INFORMATION SHOWN:
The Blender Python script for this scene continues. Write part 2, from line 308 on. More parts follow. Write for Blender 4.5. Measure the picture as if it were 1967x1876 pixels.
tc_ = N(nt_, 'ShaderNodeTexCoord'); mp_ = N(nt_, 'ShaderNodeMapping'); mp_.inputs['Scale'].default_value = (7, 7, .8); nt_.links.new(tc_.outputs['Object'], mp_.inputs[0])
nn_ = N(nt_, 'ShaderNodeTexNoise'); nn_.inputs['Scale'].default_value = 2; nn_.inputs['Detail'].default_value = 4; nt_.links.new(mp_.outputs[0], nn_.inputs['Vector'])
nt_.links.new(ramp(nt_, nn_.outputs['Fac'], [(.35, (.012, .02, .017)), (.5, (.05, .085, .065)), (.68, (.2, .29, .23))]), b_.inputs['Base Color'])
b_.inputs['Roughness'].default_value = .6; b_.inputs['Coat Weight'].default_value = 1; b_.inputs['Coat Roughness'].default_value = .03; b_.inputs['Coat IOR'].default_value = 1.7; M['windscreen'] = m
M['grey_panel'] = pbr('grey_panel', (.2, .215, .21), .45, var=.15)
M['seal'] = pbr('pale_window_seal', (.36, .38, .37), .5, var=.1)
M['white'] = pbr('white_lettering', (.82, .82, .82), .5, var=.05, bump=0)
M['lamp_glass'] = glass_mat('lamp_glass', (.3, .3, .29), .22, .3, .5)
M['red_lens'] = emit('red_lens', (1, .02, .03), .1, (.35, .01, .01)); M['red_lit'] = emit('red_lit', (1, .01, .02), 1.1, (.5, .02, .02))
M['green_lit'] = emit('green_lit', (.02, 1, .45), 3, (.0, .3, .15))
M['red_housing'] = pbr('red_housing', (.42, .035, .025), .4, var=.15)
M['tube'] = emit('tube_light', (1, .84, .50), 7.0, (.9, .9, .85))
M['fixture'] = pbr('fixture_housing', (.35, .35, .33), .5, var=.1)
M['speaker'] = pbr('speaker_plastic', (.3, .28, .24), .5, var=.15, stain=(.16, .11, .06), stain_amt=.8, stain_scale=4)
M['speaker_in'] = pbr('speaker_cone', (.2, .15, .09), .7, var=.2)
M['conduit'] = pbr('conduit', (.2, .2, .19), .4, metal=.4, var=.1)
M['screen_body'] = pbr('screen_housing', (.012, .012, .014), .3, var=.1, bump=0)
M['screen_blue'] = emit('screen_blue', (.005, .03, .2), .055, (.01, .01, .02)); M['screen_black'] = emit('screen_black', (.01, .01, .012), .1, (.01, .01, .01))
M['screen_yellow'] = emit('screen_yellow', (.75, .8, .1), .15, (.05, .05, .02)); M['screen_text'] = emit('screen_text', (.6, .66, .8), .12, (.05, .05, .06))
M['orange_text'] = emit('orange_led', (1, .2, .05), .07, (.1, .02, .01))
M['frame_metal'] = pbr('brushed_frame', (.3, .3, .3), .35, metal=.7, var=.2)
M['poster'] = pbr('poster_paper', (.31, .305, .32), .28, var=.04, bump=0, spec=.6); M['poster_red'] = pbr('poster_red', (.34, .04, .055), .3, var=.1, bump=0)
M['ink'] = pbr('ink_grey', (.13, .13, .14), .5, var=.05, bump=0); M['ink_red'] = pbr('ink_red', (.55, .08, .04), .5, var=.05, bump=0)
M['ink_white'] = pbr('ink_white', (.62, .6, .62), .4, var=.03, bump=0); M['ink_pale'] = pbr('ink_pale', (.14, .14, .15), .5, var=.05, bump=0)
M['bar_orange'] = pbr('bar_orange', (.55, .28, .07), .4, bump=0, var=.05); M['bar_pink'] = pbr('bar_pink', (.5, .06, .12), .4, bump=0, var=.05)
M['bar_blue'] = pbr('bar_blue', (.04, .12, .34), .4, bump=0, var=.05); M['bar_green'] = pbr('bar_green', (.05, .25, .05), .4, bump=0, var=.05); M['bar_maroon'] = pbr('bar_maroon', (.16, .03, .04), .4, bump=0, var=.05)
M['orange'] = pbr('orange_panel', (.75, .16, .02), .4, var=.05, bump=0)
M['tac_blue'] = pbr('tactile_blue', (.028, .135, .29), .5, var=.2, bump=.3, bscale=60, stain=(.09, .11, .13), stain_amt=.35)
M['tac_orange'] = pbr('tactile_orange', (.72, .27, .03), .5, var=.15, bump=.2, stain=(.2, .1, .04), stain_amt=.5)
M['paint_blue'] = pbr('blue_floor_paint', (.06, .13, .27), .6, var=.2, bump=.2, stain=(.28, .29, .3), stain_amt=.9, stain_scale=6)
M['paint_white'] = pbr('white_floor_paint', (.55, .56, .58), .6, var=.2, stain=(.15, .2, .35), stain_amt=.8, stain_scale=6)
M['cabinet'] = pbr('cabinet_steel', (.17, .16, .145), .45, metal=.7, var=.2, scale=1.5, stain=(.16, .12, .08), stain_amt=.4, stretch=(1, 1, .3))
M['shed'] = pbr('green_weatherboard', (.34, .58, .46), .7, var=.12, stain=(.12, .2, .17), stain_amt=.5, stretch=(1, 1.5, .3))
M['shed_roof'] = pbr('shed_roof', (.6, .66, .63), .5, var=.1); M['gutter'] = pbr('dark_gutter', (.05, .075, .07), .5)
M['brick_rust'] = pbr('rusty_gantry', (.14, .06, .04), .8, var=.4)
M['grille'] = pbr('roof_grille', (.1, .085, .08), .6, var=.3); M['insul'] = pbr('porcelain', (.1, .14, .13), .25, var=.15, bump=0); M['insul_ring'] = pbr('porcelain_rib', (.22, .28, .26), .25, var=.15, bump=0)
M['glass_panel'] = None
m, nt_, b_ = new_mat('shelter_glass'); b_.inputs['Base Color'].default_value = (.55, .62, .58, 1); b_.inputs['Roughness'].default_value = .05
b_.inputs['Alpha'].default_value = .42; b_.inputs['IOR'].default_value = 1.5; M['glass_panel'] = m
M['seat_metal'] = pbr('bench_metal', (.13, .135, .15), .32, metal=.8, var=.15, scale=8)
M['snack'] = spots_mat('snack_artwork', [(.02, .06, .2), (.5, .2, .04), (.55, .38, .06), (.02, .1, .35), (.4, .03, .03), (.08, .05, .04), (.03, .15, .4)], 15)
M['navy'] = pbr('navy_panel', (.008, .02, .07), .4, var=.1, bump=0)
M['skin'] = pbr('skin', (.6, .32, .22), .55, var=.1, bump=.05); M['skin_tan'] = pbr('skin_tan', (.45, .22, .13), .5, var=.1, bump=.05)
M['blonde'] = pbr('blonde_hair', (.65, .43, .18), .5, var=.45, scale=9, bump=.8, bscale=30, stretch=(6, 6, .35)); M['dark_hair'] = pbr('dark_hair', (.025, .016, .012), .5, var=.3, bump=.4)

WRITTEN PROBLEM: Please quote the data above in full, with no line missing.

EXERCISE OUTPUT:
The Blender Python script for this scene continues. Write part 2, from line 308 on. More parts follow. Write for Blender 4.5. Measure the picture as if it were 1967x1876 pixels.
tc_ = N(nt_, 'ShaderNodeTexCoord'); mp_ = N(nt_, 'ShaderNodeMapping'); mp_.inputs['Scale'].default_value = (7, 7, .8); nt_.links.new(tc_.outputs['Object'], mp_.inputs[0])
nn_ = N(nt_, 'ShaderNodeTexNoise'); nn_.inputs['Scale'].default_value = 2; nn_.inputs['Detail'].default_value = 4; nt_.links.new(mp_.outputs[0], nn_.inputs['Vector'])
nt_.links.new(ramp(nt_, nn_.outputs['Fac'], [(.35, (.012, .02, .017)), (.5, (.05, .085, .065)), (.68, (.2, .29, .23))]), b_.inputs['Base Color'])
b_.inputs['Roughness'].default_value = .6; b_.inputs['Coat Weight'].default_value = 1; b_.inputs['Coat Roughness'].default_value = .03; b_.inputs['Coat IOR'].default_value = 1.7; M['windscreen'] = m
M['grey_panel'] = pbr('grey_panel', (.2, .215, .21), .45, var=.15)
M['seal'] = pbr('pale_window_seal', (.36, .38, .37), .5, var=.1)
M['white'] = pbr('white_lettering', (.82, .82, .82), .5, var=.05, bump=0)
M['lamp_glass'] = glass_mat('lamp_glass', (.3, .3, .29), .22, .3, .5)
M['red_lens'] = emit('red_lens', (1, .02, .03), .1, (.35, .01, .01)); M['red_lit'] = emit('red_lit', (1, .01, .02), 1.1, (.5, .02, .02))
M['green_lit'] = emit('green_lit', (.02, 1, .45), 3, (.0, .3, .15))
M['red_housing'] = pbr('red_housing', (.42, .035, .025), .4, var=.15)
M['tube'] = emit('tube_light', (1, .84, .50), 7.0, (.9, .9, .85))
M['fixture'] = pbr('fixture_housing', (.35, .35, .33), .5, var=.1)
M['speaker'] = pbr('speaker_plastic', (.3, .28, .24), .5, var=.15, stain=(.16, .11, .06), stain_amt=.8, stain_scale=4)
M['speaker_in'] = pbr('speaker_cone', (.2, .15, .09), .7, var=.2)
M['conduit'] = pbr('conduit', (.2, .2, .19), .4, metal=.4, var=.1)
M['screen_body'] = pbr('screen_housing', (.012, .012, .014), .3, var=.1, bump=0)
M['screen_blue'] = emit('screen_blue', (.005, .03, .2), .055, (.01, .01, .02)); M['screen_black'] = emit('screen_black', (.01, .01, .012), .1, (.01, .01, .01))
M['screen_yellow'] = emit('screen_yellow', (.75, .8, .1), .15, (.05, .05, .02)); M['screen_text'] = emit('screen_text', (.6, .66, .8), .12, (.05, .05, .06))
M['orange_text'] = emit('orange_led', (1, .2, .05), .07, (.1, .02, .01))
M['frame_metal'] = pbr('brushed_frame', (.3, .3, .3), .35, metal=.7, var=.2)
M['poster'] = pbr('poster_paper', (.31, .305, .32), .28, var=.04, bump=0, spec=.6); M['poster_red'] = pbr('poster_red', (.34, .04, .055), .3, var=.1, bump=0)
M['ink'] = pbr('ink_grey', (.13, .13, .14), .5, var=.05, bump=0); M['ink_red'] = pbr('ink_red', (.55, .08, .04), .5, var=.05, bump=0)
M['ink_white'] = pbr('ink_white', (.62, .6, .62), .4, var=.03, bump=0); M['ink_pale'] = pbr('ink_pale', (.14, .14, .15), .5, var=.05, bump=0)
M['bar_orange'] = pbr('bar_orange', (.55, .28, .07), .4, bump=0, var=.05); M['bar_pink'] = pbr('bar_pink', (.5, .06, .12), .4, bump=0, var=.05)
M['bar_blue'] = pbr('bar_blue', (.04, .12, .34), .4, bump=0, var=.05); M['bar_green'] = pbr('bar_green', (.05, .25, .05), .4, bump=0, var=.05); M['bar_maroon'] = pbr('bar_maroon', (.16, .03, .04), .4, bump=0, var=.05)
M['orange'] = pbr('orange_panel', (.75, .16, .02), .4, var=.05, bump=0)
M['tac_blue'] = pbr('tactile_blue', (.028, .135, .29), .5, var=.2, bump=.3, bscale=60, stain=(.09, .11, .13), stain_amt=.35)
M['tac_orange'] = pbr('tactile_orange', (.72, .27, .03), .5, var=.15, bump=.2, stain=(.2, .1, .04), stain_amt=.5)
M['paint_blue'] = pbr('blue_floor_paint', (.06, .13, .27), .6, var=.2, bump=.2, stain=(.28, .29, .3), stain_amt=.9, stain_scale=6)
M['paint_white'] = pbr('white_floor_paint', (.55, .56, .58), .6, var=.2, stain=(.15, .2, .35), stain_amt=.8, stain_scale=6)
M['cabinet'] = pbr('cabinet_steel', (.17, .16, .145), .45, metal=.7, var=.2, scale=1.5, stain=(.16, .12, .08), stain_amt=.4, stretch=(1, 1, .3))
M['shed'] = pbr('green_weatherboard', (.34, .58, .46), .7, var=.12, stain=(.12, .2, .17), stain_amt=.5, stretch=(1, 1.5, .3))
M['shed_roof'] = pbr('shed_roof', (.6, .66, .63), .5, var=.1); M['gutter'] = pbr('dark_gutter', (.05, .075, .07), .5)
M['brick_rust'] = pbr('rusty_gantry', (.14, .06, .04), .8, var=.4)
M['grille'] = pbr('roof_grille', (.1, .085, .08), .6, var=.3); M['insul'] = pbr('porcelain', (.1, .14, .13), .25, var=.15, bump=0); M['insul_ring'] = pbr('porcelain_rib', (.22, .28, .26), .25, var=.15, bump=0)
M['glass_panel'] = None
m, nt_, b_ = new_mat('shelter_glass'); b_.inputs['Base Color'].default_value = (.55, .62, .58, 1); b_.inputs['Roughness'].default_value = .05
b_.inputs['Alpha'].default_value = .42; b_.inputs['IOR'].default_value = 1.5; M['glass_panel'] = m
M['seat_metal'] = pbr('bench_metal', (.13, .135, .15), .32, metal=.8, var=.15, scale=8)
M['snack'] = spots_mat('snack_artwork', [(.02, .06, .2), (.5, .2, .04), (.55, .38, .06), (.02, .1, .35), (.4, .03, .03), (.08, .05, .04), (.03, .15, .4)], 15)
M['navy'] = pbr('navy_panel', (.008, .02, .07), .4, var=.1, bump=0)
M['skin'] = pbr('skin', (.6, .32, .22), .55, var=.1, bump=.05); M['skin_tan'] = pbr('skin_tan', (.45, .22, .13), .5, var=.1, bump=.05)
M['blonde'] = pbr('blonde_hair', (.65, .43, .18), .5, var=.45, scale=9, bump=.8, bscale=30, stretch=(6, 6, .35)); M['dark_hair'] = pbr('dark_hair', (.025, .016, .012), .5, var=.3, bump=.4)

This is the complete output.